January 05, 2005

Not Enough Torture?

The post has an article I agree with entirely: http://www.washingtonpost.com/wp-dyn/articles/A48628-2005Jan4.html

When the government and it's prosecutors who are the ones committing the crimes, then who can prosecute? Even the House of Representatives seems to have lost it's moral compass. The "Right to a Presumption of Innocence" rules are newspeak for "The right to cover up high crimes and misdemeaners if the majority concurs". But then they are likely to approve Gonzales' nomination. What a shame.

As Richard Cohen says:
http://www.washingtonpost.com/wp-dyn/articles/A45936-2005Jan3.html

In case this stuff disapears:
"THOUGH IT has yet to acknowledge any error, the Bush administration appears to understand that its handling of foreign detainees has caused enormous damage to America's standing around the world, and even to relations with close allies. In the past week, two measures it has devised to alleviate the problem have become public. The Justice Department has repudiated a 2002 legal opinion that authorized the use of torture, and it has issued a brief that returns U.S. policy closer to international standards. The Defense Department, in turn, has developed plans for new facilities and procedures at the Guantanamo Bay prison that will allow long-term detainees to be held in more humane conditions. Both steps are welcome. However, by themselves they are not sufficient to end the systematic violations of domestic and international human rights laws that the administration has committed since 2001."

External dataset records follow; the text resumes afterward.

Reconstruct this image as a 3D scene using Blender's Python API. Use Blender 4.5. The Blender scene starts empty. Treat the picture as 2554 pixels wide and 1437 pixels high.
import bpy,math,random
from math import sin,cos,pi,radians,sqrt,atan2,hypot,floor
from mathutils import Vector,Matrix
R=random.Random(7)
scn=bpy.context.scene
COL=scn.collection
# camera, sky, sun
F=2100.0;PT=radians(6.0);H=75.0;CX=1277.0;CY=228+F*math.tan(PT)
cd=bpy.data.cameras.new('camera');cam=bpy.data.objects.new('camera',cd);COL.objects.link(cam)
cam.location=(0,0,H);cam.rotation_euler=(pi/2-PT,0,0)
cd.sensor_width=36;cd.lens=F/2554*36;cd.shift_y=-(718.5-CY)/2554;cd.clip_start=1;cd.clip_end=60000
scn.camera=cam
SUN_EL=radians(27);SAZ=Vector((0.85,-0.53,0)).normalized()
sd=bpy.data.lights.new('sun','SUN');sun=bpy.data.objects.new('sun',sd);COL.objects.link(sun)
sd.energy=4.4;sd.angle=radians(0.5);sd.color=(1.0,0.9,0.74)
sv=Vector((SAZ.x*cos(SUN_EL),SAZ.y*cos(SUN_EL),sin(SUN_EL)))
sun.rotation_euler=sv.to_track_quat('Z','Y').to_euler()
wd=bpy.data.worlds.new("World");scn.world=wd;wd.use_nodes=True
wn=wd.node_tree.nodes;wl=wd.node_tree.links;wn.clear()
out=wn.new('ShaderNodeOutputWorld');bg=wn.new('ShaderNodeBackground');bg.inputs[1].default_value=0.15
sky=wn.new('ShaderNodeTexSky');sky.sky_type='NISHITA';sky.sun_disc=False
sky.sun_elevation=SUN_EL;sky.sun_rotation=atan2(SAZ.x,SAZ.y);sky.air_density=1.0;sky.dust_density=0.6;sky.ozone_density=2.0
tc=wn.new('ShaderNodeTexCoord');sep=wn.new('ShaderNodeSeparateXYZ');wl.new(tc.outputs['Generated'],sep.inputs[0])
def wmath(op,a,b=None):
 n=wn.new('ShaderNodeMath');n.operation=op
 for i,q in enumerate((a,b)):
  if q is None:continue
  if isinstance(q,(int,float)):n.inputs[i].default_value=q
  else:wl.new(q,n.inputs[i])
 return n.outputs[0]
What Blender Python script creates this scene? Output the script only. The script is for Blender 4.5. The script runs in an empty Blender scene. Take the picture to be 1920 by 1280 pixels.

No wonder this administration has been seeking exemptions from war crimes prosecutions by the international court!

And this stuff originated with the CIA. For more on this the post has another article:

As the editorialist Anne Applebaum says in "Does the Right Remember Abu Ghraib?:"

"By nominating Gonzales to his Cabinet, the president has demonstrated not only that he is undisturbed by these aberrations, but that he still doesn't understand the nature of the international conflict which he says he is fighting. Like communism, radical Islam is an ideology that people will die for. To fight it, the United States needs not just to show off its fancy weapons systems but also to prove to the Islamic world that democratic values, in some moderate Islamic form, will give them better lives. The Cold War ended because Eastern Europeans were clamoring to join the West; the war on terrorism will be over when moderate Muslims abandon the radicals and join us. They will not do so if our system promotes people who support legal arguments for human rights abuse."

And back to Cohen (earlier citation);

"The term "Orwellian" is much abused, and back in the actual year 1984 I thought Orwell himself overrated. The essential novelist of the 20th century, I thought then, was Kafka, who realized that there is no more efficient murder weapon than what the critic George Steiner called "the lunatic logic of the bureaucracy."

"The Bush administration has fused Orwell with Kafka in the same way someone fused the cry of an infant with that of a cat from the Meow Mix television commercial. The upshot is Gonzales, ticketed maybe for the Supreme Court because he winked at torture and yessed the president. He's Kafka's man, Orwell's boy and Bush's pussycat. Know him for his roar."